■ **TASK STATEMENT**
Beginning with the first line of the data below, extract each line up to and including the one containing "RNG = np.random.default_rng(7)". Copy them exactly and add nothing.
==============================
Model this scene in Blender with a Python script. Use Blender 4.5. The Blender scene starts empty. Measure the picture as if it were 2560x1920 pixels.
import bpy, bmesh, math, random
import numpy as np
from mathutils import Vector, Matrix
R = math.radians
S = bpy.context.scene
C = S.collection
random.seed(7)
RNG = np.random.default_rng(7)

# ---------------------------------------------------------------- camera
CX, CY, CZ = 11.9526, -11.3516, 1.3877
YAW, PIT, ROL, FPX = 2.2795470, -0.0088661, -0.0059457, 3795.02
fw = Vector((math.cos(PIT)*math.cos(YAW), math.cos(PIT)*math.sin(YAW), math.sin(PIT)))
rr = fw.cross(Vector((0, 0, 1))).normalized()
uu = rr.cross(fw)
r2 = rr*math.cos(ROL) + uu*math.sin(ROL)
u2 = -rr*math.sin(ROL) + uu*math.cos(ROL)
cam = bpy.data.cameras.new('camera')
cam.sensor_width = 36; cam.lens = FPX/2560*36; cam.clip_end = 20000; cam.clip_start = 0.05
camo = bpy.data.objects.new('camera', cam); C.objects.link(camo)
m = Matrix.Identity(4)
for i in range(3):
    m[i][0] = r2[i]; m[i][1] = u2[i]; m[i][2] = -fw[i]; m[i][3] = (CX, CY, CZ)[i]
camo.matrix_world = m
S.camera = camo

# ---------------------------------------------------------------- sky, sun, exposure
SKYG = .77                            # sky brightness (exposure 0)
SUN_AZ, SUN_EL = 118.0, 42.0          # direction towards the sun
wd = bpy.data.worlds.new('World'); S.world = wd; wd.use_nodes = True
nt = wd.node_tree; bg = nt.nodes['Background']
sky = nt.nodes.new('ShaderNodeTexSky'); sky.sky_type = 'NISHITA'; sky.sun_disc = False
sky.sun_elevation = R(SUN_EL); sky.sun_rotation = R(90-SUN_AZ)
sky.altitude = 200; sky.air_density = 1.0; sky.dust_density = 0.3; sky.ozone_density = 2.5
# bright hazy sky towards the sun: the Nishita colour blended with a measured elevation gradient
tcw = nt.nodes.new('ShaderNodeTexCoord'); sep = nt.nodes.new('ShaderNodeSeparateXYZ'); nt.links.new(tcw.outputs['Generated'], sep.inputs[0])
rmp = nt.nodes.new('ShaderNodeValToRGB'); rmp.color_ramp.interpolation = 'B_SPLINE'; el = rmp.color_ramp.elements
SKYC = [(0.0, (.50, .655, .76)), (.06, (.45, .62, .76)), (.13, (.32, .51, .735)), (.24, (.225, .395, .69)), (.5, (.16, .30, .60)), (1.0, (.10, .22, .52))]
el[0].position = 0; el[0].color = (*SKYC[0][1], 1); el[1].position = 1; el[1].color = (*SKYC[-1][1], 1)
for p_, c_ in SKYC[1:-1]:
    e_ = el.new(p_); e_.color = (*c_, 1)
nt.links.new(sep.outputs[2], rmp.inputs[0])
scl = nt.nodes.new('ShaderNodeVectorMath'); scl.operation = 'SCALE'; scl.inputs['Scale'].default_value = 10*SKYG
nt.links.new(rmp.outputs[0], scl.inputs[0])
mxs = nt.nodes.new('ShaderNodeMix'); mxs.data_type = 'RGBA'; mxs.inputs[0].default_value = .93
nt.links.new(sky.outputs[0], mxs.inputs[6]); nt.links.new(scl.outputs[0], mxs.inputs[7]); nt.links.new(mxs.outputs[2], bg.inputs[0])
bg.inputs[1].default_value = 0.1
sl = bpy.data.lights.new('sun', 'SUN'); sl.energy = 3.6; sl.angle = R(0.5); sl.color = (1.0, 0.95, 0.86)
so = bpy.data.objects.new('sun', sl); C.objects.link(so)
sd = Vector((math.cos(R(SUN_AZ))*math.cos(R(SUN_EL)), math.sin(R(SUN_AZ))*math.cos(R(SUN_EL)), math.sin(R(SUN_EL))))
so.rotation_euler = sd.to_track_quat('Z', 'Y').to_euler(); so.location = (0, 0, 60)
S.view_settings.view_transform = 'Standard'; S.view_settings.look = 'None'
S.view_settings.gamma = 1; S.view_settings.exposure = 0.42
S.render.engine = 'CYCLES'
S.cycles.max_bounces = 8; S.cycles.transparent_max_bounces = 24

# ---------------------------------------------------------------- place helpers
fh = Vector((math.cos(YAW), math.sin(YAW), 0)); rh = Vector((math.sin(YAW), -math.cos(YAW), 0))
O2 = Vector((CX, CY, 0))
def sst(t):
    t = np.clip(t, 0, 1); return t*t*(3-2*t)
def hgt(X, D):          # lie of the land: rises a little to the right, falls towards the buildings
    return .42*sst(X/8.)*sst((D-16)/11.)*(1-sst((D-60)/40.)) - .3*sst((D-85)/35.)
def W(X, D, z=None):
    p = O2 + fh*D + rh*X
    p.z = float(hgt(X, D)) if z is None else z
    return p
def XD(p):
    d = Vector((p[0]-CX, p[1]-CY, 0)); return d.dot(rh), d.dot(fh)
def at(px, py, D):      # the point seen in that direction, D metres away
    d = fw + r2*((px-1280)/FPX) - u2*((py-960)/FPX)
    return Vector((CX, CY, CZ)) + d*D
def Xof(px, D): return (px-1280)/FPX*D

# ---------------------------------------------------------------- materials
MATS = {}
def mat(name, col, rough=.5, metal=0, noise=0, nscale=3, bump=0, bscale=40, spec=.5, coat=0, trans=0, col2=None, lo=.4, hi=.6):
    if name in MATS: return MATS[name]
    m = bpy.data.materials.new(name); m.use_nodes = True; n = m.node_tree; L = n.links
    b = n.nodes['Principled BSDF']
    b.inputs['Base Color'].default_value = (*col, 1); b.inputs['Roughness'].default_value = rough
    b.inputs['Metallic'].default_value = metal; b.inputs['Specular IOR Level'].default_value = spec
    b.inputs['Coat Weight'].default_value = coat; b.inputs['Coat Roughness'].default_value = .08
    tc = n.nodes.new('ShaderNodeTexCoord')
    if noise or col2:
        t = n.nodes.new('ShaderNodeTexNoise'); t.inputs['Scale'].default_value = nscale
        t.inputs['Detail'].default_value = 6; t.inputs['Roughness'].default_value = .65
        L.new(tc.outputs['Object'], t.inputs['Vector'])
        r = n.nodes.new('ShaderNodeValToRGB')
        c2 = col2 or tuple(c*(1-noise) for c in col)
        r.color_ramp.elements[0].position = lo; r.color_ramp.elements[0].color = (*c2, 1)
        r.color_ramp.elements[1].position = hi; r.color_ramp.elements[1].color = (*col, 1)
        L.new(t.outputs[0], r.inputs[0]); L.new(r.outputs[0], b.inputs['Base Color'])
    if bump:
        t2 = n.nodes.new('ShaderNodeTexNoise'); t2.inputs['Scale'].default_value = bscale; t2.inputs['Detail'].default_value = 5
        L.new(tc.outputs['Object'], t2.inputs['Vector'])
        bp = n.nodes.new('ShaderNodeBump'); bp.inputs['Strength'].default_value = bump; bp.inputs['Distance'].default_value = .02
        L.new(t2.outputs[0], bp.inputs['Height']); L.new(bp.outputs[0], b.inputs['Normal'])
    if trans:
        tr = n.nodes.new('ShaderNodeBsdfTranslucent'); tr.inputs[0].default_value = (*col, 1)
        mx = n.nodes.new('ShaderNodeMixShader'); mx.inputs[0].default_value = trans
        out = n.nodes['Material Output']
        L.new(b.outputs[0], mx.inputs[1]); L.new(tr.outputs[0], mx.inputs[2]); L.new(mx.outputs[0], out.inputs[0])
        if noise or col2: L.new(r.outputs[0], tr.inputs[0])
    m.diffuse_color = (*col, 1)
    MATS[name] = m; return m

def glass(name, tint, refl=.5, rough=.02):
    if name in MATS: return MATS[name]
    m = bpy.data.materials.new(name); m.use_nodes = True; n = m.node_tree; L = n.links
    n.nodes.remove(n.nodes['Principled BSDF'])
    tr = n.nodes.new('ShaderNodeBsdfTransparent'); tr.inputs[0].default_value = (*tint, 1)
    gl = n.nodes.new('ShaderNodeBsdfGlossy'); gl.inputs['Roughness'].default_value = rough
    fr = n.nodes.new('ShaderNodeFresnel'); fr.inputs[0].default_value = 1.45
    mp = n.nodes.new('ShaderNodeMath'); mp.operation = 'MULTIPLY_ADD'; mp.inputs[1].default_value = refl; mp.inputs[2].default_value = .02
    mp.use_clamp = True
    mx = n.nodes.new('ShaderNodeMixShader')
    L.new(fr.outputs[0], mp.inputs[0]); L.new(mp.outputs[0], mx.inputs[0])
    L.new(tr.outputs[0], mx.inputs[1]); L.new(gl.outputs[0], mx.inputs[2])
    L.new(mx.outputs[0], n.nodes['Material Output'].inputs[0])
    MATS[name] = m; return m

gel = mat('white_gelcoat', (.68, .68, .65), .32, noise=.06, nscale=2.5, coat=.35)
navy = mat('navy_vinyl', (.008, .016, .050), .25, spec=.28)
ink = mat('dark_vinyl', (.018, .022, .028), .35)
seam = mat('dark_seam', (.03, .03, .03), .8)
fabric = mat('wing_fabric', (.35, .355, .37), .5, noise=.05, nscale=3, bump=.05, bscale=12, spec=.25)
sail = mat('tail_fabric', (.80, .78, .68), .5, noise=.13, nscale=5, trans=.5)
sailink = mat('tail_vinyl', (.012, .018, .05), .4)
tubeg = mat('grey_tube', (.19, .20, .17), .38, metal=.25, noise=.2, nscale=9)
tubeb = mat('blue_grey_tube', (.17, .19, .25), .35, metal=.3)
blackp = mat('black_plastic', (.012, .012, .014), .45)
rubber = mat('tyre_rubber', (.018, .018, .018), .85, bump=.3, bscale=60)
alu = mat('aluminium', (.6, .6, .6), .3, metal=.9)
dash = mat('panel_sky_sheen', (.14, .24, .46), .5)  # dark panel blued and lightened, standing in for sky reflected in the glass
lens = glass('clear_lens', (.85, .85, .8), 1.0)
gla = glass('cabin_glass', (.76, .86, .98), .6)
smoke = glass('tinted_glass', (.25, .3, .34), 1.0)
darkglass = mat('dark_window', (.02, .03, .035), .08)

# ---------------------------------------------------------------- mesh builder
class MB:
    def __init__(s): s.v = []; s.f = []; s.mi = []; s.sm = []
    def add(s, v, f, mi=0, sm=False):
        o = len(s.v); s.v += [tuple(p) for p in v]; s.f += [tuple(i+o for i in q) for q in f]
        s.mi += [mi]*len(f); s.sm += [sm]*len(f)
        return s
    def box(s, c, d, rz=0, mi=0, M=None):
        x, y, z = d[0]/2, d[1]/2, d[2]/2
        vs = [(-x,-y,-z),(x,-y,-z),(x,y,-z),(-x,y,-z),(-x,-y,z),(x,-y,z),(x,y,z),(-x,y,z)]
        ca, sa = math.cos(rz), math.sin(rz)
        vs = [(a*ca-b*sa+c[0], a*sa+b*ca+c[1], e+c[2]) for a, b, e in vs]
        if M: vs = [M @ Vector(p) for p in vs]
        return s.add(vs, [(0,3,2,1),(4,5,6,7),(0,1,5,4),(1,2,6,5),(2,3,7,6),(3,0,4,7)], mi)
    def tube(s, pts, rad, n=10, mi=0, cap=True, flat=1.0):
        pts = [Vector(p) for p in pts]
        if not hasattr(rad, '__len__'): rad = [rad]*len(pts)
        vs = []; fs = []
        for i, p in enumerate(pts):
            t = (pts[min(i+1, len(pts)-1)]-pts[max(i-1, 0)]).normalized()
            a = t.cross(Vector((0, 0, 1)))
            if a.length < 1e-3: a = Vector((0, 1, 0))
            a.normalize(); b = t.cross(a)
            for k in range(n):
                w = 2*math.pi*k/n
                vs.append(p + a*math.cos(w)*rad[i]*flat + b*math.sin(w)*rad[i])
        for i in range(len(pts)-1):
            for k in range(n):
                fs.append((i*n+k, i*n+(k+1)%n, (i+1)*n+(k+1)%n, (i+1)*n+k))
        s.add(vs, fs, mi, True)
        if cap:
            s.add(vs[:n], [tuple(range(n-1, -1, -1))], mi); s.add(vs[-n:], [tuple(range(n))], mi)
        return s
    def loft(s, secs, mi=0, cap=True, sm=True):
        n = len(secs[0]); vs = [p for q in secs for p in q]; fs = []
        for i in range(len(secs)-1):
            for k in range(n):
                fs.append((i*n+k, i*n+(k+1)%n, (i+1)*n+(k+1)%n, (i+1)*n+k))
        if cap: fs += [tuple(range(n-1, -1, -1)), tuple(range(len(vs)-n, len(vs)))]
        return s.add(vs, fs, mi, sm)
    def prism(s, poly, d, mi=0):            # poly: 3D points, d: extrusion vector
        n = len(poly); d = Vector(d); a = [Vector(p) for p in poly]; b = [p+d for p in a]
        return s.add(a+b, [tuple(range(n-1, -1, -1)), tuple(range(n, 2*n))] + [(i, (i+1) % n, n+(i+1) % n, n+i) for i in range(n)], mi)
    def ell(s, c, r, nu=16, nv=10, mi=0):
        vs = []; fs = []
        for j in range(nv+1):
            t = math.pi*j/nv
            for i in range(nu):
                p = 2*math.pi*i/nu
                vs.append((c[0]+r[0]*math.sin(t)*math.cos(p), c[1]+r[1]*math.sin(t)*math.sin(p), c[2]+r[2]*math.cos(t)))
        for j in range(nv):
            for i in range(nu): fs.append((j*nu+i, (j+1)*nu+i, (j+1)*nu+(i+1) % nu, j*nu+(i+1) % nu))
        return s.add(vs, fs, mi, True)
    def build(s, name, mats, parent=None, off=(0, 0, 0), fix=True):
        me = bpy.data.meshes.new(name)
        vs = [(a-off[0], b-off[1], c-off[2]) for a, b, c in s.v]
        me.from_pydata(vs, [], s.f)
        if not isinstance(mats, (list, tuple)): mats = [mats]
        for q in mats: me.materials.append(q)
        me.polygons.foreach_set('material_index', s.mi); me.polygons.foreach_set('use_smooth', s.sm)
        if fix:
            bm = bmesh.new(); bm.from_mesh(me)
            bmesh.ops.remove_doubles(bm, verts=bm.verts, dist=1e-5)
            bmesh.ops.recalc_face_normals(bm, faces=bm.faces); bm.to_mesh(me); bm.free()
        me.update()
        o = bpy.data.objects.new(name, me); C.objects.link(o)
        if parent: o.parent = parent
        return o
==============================
■ **THE ANSWER**
Model this scene in Blender with a Python script. Use Blender 4.5. The Blender scene starts empty. Measure the picture as if it were 2560x1920 pixels.
import bpy, bmesh, math, random
import numpy as np
from mathutils import Vector, Matrix
R = math.radians
S = bpy.context.scene
C = S.collection
random.seed(7)
RNG = np.random.default_rng(7)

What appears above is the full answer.